In the cross-border securitisation market, where non-Irish assets are sold to an Irish issuing vehicle, Ireland appears to have become the location of choice for issuers of commercial mortgage backed securities (CMBS). Significant volumes of pan-european CMBS deals have been seen, where the bonds backed by pools of commercial real estate loans secured on properties located in more than one jurisdiction and often diversified between office, retail, general commercial and (in the case of the German market) multi-family residential units. By way of example, Deutsche Bank alone issued three separate pan-European conduit deals under its Deco platform in an aggregate amount of €3.7 billion. Frequently the loans backing the CMBS have been originated by the lenders with a view to future securitisation and this has meant that the origination teams have been conscious of the criteria necessary to ensure that the loans can be efficiently securitised.
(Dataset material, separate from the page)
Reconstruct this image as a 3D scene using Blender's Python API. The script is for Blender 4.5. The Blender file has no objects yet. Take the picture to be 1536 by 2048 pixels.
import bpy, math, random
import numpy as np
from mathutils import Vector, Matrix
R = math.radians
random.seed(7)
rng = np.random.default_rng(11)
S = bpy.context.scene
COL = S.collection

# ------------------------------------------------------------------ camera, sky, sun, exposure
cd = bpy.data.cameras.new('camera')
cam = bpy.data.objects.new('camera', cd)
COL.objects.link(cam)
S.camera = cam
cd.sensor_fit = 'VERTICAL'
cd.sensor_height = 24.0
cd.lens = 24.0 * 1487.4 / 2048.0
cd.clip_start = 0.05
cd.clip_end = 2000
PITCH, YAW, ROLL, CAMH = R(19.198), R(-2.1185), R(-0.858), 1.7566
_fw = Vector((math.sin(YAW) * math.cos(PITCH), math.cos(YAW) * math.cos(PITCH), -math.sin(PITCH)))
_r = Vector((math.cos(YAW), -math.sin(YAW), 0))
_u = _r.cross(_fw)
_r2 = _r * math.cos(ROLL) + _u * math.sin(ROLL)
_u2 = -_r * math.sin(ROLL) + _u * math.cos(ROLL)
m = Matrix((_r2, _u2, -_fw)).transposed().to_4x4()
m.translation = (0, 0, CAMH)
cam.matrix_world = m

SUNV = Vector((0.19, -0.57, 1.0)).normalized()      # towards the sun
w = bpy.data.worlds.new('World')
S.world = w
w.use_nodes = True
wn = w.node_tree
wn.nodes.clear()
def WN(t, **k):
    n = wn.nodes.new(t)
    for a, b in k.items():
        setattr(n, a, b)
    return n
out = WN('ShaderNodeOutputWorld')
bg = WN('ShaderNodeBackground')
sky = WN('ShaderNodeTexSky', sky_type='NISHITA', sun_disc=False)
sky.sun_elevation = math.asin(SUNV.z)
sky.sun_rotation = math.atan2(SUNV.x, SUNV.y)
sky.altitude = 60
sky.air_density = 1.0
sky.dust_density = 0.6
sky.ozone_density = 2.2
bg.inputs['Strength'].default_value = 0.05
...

While no Irish loans have featured in recent pan-european CMBS deals, Ireland's first domestic asset commercial mortgage-booked securitisation closed in the early part of last year. The transaction was arranged by Eurohypo AG and took the form of a €375 million seven year senior loan to subsidiaries of Real Estate Opportunities Limited, an Irish property investment group with property assets of over €850 million, partly owned by Treasury Holdings. The loan is secured on 14 Irish located properties, all of which were transferred into new property owning special purpose companies. The senior loan was securitised into four tranches of listed securities, rated from AAA to BBB, issued by an Irish special purpose issuer, Opera Finance (CMH) p.l.c. The transaction structure dealt with previously perceived insurmountable insolvency problems in Ireland. In addition, the structure dealt with complex tax issues which can arise on certain Irish property finance transactions. The deal is arguably also Ireland's first 'whole business' securitisation, as effective 'off-balance sheet' pricing was achieved with an 'on-balance sheet' structure.

Looking forward to the year ahead, regulated credit institutions involved in residential and commercial property lending will be considering how the implementation of the Capital Requirements Directive will influence the funding and risk management methods chosen by them, may be weighing up the relative merits of covered bond issuance versus RMBS and may also be considering the capital markets as a means of reducing funding costs for commercial real estate portfolios. These factors, combined with the continued growth of mortgage lending and the appearance of more niche lenders in the market for whom securitisation is a key funding tool, should keep the domestic mortgage backed pipeline full for the next while.